There are other teas, though.  And those teas require more tenderness than the standard fare.  For example, Chinese Gunpowder Green Tea (green tea leaves rolled into small tight balls that unfurl during the infusion process) would almost assuredly go unpalatably bitter were you to pour boiling water over it.  In the case of the aforementioned tea, portioning out the amount of leaves you want in your cup, then giving them a quick rinse in room-temperature water before pouring fish eyes over your infusion maximises the delicate flavour of Chinese green tea.

Or, in another case, the age and production of peppermint tea may adversely affect the way the tea reacts to different temperatures of water.   The peppermint tea that I'm currently enjoying requires that I pour the water over the bags just before the boiling point, at a heating point known as rope of pearls.  If I let it go beyond that point, as my wife describes it, "it tastes more grassy and green than peppermint."  And if what you're anticipating is peppermint but you get a grassy flavour, you're probably not going to be satisfied.

All this to say that if you're going involve yourself in the proper preparation of tea, then there are certain teas that simply don't follow the universal rule of "boiling water poured over the bag."  However, in all cases, as far as I know, the tea must be present in the cup or pot before the introduction of the water -- and in some cases, the tea tastes better if is given a rinse in tepid water first.

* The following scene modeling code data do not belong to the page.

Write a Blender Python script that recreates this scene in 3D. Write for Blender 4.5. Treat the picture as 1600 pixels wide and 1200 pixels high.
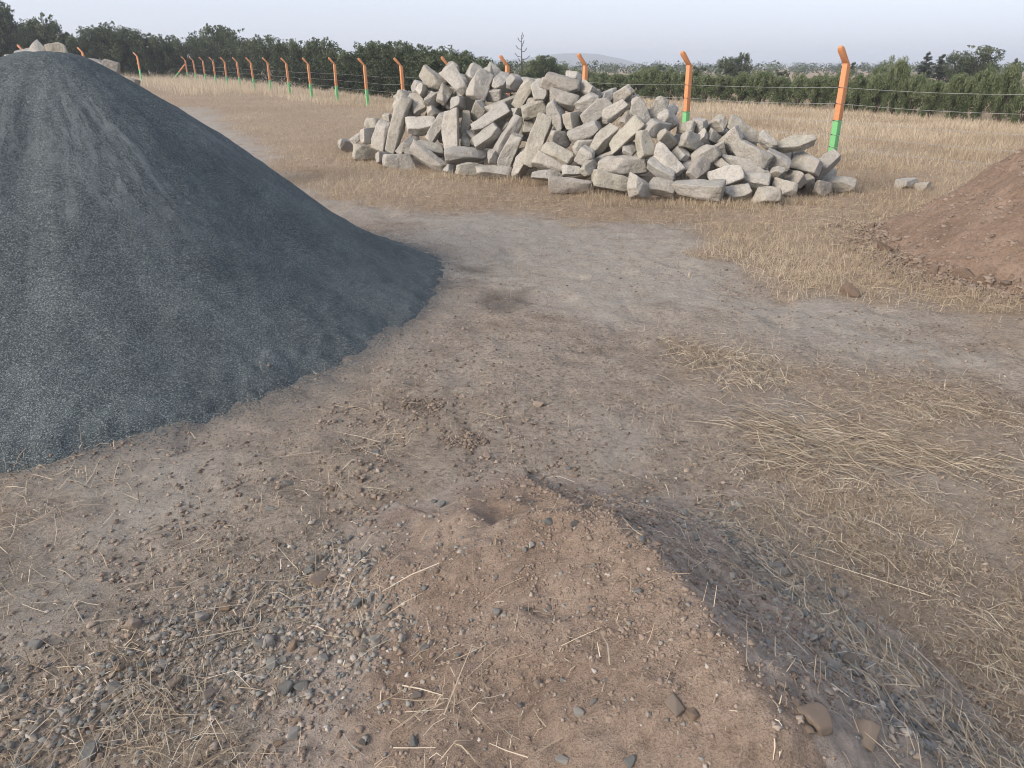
import bpy, math, random
import numpy as np
from mathutils import Vector, Matrix

for o in list(bpy.data.objects):
    bpy.data.objects.remove(o)
C = bpy.context.scene.collection
sc = bpy.context.scene
R = math.radians

# ------------------------------------------------------------------ camera
PITCH = 23.7
FPX = 1130.0            # focal length in pixels of the 1600 px wide photograph
EYE = 1.65
cam_d = bpy.data.cameras.new('camera')
cam_d.sensor_fit = 'HORIZONTAL'
cam_d.sensor_width = 36.0
cam_d.lens = 36.0 * FPX / 1600.0
cam_d.clip_start = 0.05
cam_d.clip_end = 9000.0
cam = bpy.data.objects.new('camera', cam_d)
cam.location = (0, 0, EYE)
cam.rotation_euler = (R(90 - PITCH), 0, 0)
C.objects.link(cam)
sc.camera = cam

# ------------------------------------------------------------------ light
SUN_EL, SUN_AZ = 26.0, 236.0     # azimuth clockwise from +Y (camera looks along +Y)
w = bpy.data.worlds.new('World')
sc.world = w
w.use_nodes = True
nt = w.node_tree
for n in list(nt.nodes):
    nt.nodes.remove(n)
sky = nt.nodes.new('ShaderNodeTexSky')
sky.sky_type = 'NISHITA'
sky.sun_disc = False
sky.sun_elevation = R(SUN_EL)
sky.sun_rotation = R(SUN_AZ)
sky.altitude = 1600
sky.air_density = 1.0
sky.dust_density = 7.0
sky.ozone_density = 1.5
bg = nt.nodes.new('ShaderNodeBackground')
bg.inputs['Strength'].default_value = 0.15
wo = nt.nodes.new('ShaderNodeOutputWorld')
hs = nt.nodes.new('ShaderNodeHueSaturation')
hs.inputs['Saturation'].default_value = 0.42
nt.links.new(sky.outputs[0], hs.inputs['Color'])
gm = nt.nodes.new('ShaderNodeGamma')
gm.inputs['Gamma'].default_value = 0.4
nt.links.new(hs.outputs[0], gm.inputs['Color'])
tn = nt.nodes.new('ShaderNodeMix')
tn.data_type = 'RGBA'
tn.blend_type = 'MULTIPLY'
tn.inputs[0].default_value = 1.0
SKY_K = 1.33
tn.inputs[7].default_value = (0.945 * SKY_K, 0.985 * SKY_K, 1.10 * SKY_K, 1)
nt.links.new(gm.outputs[0], tn.inputs[6])
nt.links.new(tn.outputs[2], bg.inputs[0])
nt.links.new(bg.outputs[0], wo.inputs[0])
sd = bpy.data.lights.new('sun', 'SUN')
sd.energy = 1.5
sd.angle = R(25)
sd.color = (1.0, 0.86, 0.70)
so = bpy.data.objects.new('sun', sd)
el, az = R(SUN_EL), R(SUN_AZ)
sdir = Vector((math.sin(az) * math.cos(el), math.cos(az) * math.cos(el), math.sin(el)))
so.rotation_euler = sdir.to_track_quat('Z', 'Y').to_euler()
so.location = (-10, -10, 12)
C.objects.link(so)
sc.view_settings.view_transform = 'Standard'
sc.view_settings.look = 'None'
sc.view_settings.gamma = 1.0
sc.view_settings.exposure = 1.45
sc.view_settings.use_curve_mapping = False
sc.cycles.use_denoising = True
sc.cycles.denoising_prefilter = 'ACCURATE'
sc.cycles.denoising_input_passes = 'RGB_ALBEDO_NORMAL'
sc.cycles.pixel_filter_type = 'BLACKMAN_HARRIS'
sc.cycles.filter_width = 1.0
sc.cycles.max_bounces = 6
sc.cycles.diffuse_bounces = 3
sc.cycles.volume_bounces = 1
sc.cycles.transparent_max_bounces = 8

# ------------------------------------------------------------------ helpers
rng = np.random.default_rng(7)
random.seed(7)
CP, SP = math.cos(R(PITCH)), math.sin(R(PITCH))


def ray(px, py):
    cx, cy = (px - 800) / FPX, -(py - 600) / FPX
    return np.array([cx, CP + cy * SP, -SP + cy * CP])


def gnd(px, py, z=0.0):
    d = ray(px, py)
    t = (z - EYE) / d[2]
    return float(d[0] * t), float(d[1] * t)


def at_y(px, py, y):
    d = ray(px, py)
    t = y / d[1]
    return float(d[0] * t), y, EYE + float(d[2] * t)


def to_px(P):
    P = np.asarray(P, float)
    x, y, z = P[..., 0], P[..., 1], P[..., 2] - EYE
    depth = y * CP - z * SP
    up = y * SP + z * CP
    depth = np.where(np.abs(depth) < 1e-6, 1e-6, depth)
    return 800 + FPX * x / depth, 600 - FPX * up / depth, depth


def _hash(ix, iy, iz, seed):
    h = (ix.astype(np.int64) * 374761393 + iy.astype(np.int64) * 668265263 + iz.astype(np.int64) * 1274126177 + seed * 974711) & 0xFFFFFFFF
    h = ((h ^ (h >> 13)) * 1274126177) & 0xFFFFFFFF
    h = (h ^ (h >> 16)) & 0xFFFFFFFF
    h = (h * 2246822519) & 0xFFFFFFFF
    h = h ^ (h >> 15)
    return (h & 0xFFFFFF) / float(0xFFFFFF) * 2 - 1


def vnoise(P, seed=0):
    P = np.asarray(P, float)
    i = np.floor(P)
    f = P - i
    f = f * f * (3 - 2 * f)
    ix, iy, iz = i[:, 0], i[:, 1], i[:, 2]
    out = 0
    for dx in (0, 1):
        wx = f[:, 0] if dx else 1 - f[:, 0]
        for dy in (0, 1):
            wy = f[:, 1] if dy else 1 - f[:, 1]
            for dz in (0, 1):
                wz = f[:, 2] if dz else 1 - f[:, 2]
                out = out + wx * wy * wz * _hash(ix + dx, iy + dy, iz + dz, seed)
    return out


def fbm2(x, y, scale, octaves=3, seed=0):
    x = np.asarray(x, float).ravel()
    y = np.asarray(y, float).ravel()
    P = np.stack([x * scale, y * scale, np.zeros_like(x)], 1)
    a, s, tot = 1.0, 0, 0
    for o in range(octaves):
        s = s + a * vnoise(P, seed + o * 17)
        tot += a
        a *= 0.5
        P = P * 2.03
    return s / tot


def fbm3(P, octaves=3, seed=0):
    a, s, tot = 1.0, 0, 0
    P = np.array(P, float)
    for o in range(octaves):
        s = s + a * vnoise(P, seed + o * 17)
        tot += a
        a *= 0.5
        P = P * 2.03
    return s / tot


def sstep(a, b, x):
    t = np.clip((np.asarray(x, float) - a) / (b - a), 0, 1)
    return t * t * (3 - 2 * t)


def make_mesh(name, V, F, mat=None, smooth=False, attrs=None, mat_idx=None):
    V = np.ascontiguousarray(V, np.float32)
    F = np.ascontiguousarray(F, np.int32)
    me = bpy.data.meshes.new(name)
    n, k = F.shape
    me.vertices.add(len(V))
    me.vertices.foreach_set('co', V.ravel())
    me.loops.add(n * k)
    me.loops.foreach_set('vertex_index', F.ravel())
    me.polygons.add(n)
    me.polygons.foreach_set('loop_start', np.arange(0, n * k, k, dtype=np.int32))
    me.polygons.foreach_set('loop_total', np.full(n, k, np.int32))
    if smooth:
        me.polygons.foreach_set('use_smooth', np.ones(n, bool))
    for m in (mat if isinstance(mat, (list, tuple)) else [mat] if mat else []):
        me.materials.append(m)
    if mat_idx is not None:
        me.polygons.foreach_set('material_index', np.ascontiguousarray(mat_idx, np.int32))
    me.update(calc_edges=True)
    for an, av in (attrs or {}).items():
        a = me.attributes.new(an, 'FLOAT', 'POINT')
        a.data.foreach_set('value', np.ascontiguousarray(av, np.float32))
    return me


def link(name, me, parent=None, loc=None, rot=None, scale=None):
    o = bpy.data.objects.new(name, me)
    C.objects.link(o)
    if parent is not None:
        o.parent = parent
    if loc is not None:
        o.location = loc
    if rot is not None:
        o.rotation_euler = rot
    if scale is not None:
        o.scale = scale
    return o


def tag(o, label=None, cat=None, group=None, kind=None):
    if label:
        o['label'] = label
    if cat:
        o['category'] = cat
    if group:
        o['group'] = group
    if kind:
        o['kind'] = kind
    return o


def empty(name, loc=(0, 0, 0), rz=0.0):
    o = bpy.data.objects.new(name, None)
    o.empty_display_size = 0.2
    o.location = loc
    o.rotation_euler = (0, 0, rz)
    C.objects.link(o)
    return o


def ico(sub):
    t = (1 + 5 ** 0.5) / 2
    V = [(-1, t, 0), (1, t, 0), (-1, -t, 0), (1, -t, 0), (0, -1, t), (0, 1, t), (0, -1, -t), (0, 1, -t), (t, 0, -1), (t, 0, 1), (-t, 0, -1), (-t, 0, 1)]
    F = [(0, 11, 5), (0, 5, 1), (0, 1, 7), (0, 7, 10), (0, 10, 11), (1, 5, 9), (5, 11, 4), (11, 10, 2), (10, 7, 6), (7, 1, 8), (3, 9, 4), (3, 4, 2), (3, 2, 6), (3, 6, 8), (3, 8, 9), (4, 9, 5), (2, 4, 11), (6, 2, 10), (8, 6, 7), (9, 8, 1)]
    V = [np.array(v, float) / np.linalg.norm(v) for v in V]
    for _ in range(sub):
        cache, nF = {}, []

        def mid(a, b):
            k = (min(a, b), max(a, b))
            if k not in cache:
                m = V[a] + V[b]
                V.append(m / np.linalg.norm(m))
                cache[k] = len(V) - 1
            return cache[k]
        for a, b, c in F:
            ab, bc, ca = mid(a, b), mid(b, c), mid(c, a)
            nF += [(a, ab, ca), (b, bc, ab), (c, ca, bc), (ab, bc, ca)]
        F = nF
    return np.array(V), np.array(F, np.int32)


ICO = {k: ico(k) for k in (1, 2, 3, 4)}


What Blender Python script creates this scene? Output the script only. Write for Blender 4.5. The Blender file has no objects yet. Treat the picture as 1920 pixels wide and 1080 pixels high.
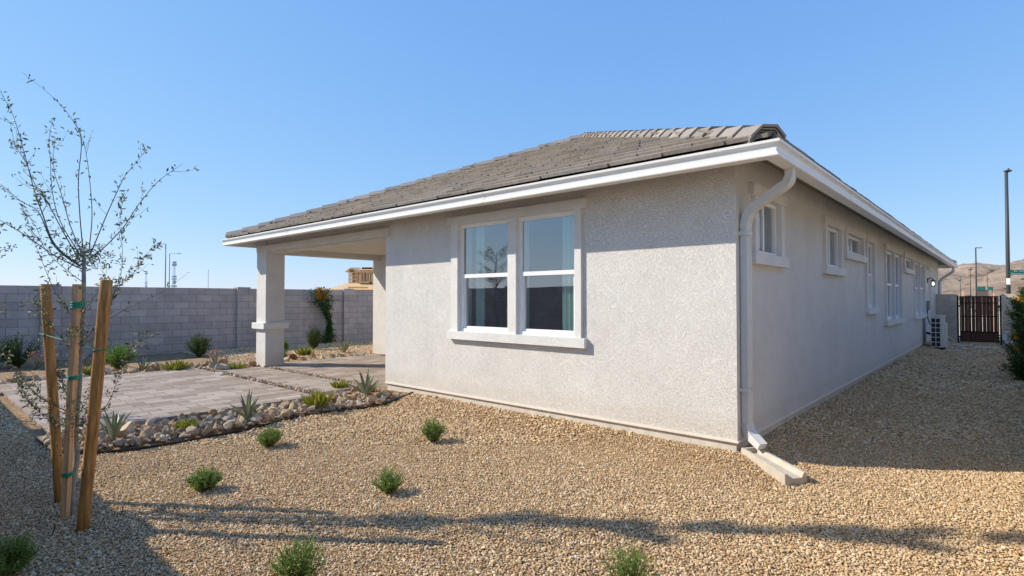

There is a reason why the Asian countries are famous for their teas, and for tea ceremonies: because there is an entire culture and art surrounding the use and preparation of tea.  So, while Christopher Hitchens and I agree enitrely on the particulars of his article, that agreement comes with -- I think -- an underlying assumption that the kind of tea we're discussing is a standard black fare, an English breakfast tea, say.  There is quite a bit more to the intricate world of tea, however, than boiling water over an already present teabag.

1 comment:

Skeptigirl said...

My favourite loose leaf tea is jasmine pearl tea (depending on the brand the terms "dragon" and/or "phoenix" may also be showed in the name). My least favourite tea ever is English breakfast tea, gag.I think the most difficult tea to make is white tea because most varieties have to be steeped very lightly and if you, god forbid, over steep it you might as well be drinking dirt.